* _Objective_: Write out the data again in full, exactly as it reads.

* _Stored records_:

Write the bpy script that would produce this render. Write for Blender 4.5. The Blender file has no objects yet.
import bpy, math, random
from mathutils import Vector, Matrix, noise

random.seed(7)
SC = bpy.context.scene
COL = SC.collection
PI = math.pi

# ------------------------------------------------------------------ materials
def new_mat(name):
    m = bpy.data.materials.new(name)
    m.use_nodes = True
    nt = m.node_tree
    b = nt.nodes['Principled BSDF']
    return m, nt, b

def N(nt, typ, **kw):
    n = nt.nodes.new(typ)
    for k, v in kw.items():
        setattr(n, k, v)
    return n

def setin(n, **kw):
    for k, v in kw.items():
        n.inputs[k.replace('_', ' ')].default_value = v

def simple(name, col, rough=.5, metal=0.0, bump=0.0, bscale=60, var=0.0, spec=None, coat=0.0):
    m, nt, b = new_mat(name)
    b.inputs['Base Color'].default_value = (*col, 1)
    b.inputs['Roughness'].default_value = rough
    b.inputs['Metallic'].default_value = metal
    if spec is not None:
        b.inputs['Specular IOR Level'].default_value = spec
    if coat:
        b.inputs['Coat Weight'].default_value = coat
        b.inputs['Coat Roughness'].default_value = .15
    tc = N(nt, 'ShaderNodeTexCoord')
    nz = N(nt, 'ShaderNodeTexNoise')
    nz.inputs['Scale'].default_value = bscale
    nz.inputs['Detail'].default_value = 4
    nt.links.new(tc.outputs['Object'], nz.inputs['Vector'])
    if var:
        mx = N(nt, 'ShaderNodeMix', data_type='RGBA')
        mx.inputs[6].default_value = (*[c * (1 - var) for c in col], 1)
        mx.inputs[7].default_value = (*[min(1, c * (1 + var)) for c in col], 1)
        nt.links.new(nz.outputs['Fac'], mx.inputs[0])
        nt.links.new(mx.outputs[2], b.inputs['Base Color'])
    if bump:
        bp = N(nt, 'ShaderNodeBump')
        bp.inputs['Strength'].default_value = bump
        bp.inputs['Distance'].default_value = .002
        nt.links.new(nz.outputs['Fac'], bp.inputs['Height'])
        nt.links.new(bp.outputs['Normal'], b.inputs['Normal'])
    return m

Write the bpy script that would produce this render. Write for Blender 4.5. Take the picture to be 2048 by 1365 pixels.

* _Problem solution_:
Write the bpy script that would produce this render. Write for Blender 4.5. The Blender file has no objects yet.
import bpy, math, random
from mathutils import Vector, Matrix, noise

random.seed(7)
SC = bpy.context.scene
COL = SC.collection
PI = math.pi

# ------------------------------------------------------------------ materials
def new_mat(name):
    m = bpy.data.materials.new(name)
    m.use_nodes = True
    nt = m.node_tree
    b = nt.nodes['Principled BSDF']
    return m, nt, b

def N(nt, typ, **kw):
    n = nt.nodes.new(typ)
    for k, v in kw.items():
        setattr(n, k, v)
    return n

def setin(n, **kw):
    for k, v in kw.items():
        n.inputs[k.replace('_', ' ')].default_value = v

def simple(name, col, rough=.5, metal=0.0, bump=0.0, bscale=60, var=0.0, spec=None, coat=0.0):
    m, nt, b = new_mat(name)
    b.inputs['Base Color'].default_value = (*col, 1)
    b.inputs['Roughness'].default_value = rough
    b.inputs['Metallic'].default_value = metal
    if spec is not None:
        b.inputs['Specular IOR Level'].default_value = spec
    if coat:
        b.inputs['Coat Weight'].default_value = coat
        b.inputs['Coat Roughness'].default_value = .15
    tc = N(nt, 'ShaderNodeTexCoord')
    nz = N(nt, 'ShaderNodeTexNoise')
    nz.inputs['Scale'].default_value = bscale
    nz.inputs['Detail'].default_value = 4
    nt.links.new(tc.outputs['Object'], nz.inputs['Vector'])
    if var:
        mx = N(nt, 'ShaderNodeMix', data_type='RGBA')
        mx.inputs[6].default_value = (*[c * (1 - var) for c in col], 1)
        mx.inputs[7].default_value = (*[min(1, c * (1 + var)) for c in col], 1)
        nt.links.new(nz.outputs['Fac'], mx.inputs[0])
        nt.links.new(mx.outputs[2], b.inputs['Base Color'])
    if bump:
        bp = N(nt, 'ShaderNodeBump')
        bp.inputs['Strength'].default_value = bump
        bp.inputs['Distance'].default_value = .002
        nt.links.new(nz.outputs['Fac'], bp.inputs['Height'])
        nt.links.new(bp.outputs['Normal'], b.inputs['Normal'])
    return m

Write the bpy script that would produce this render. Write for Blender 4.5. Take the picture to be 2048 by 1365 pixels.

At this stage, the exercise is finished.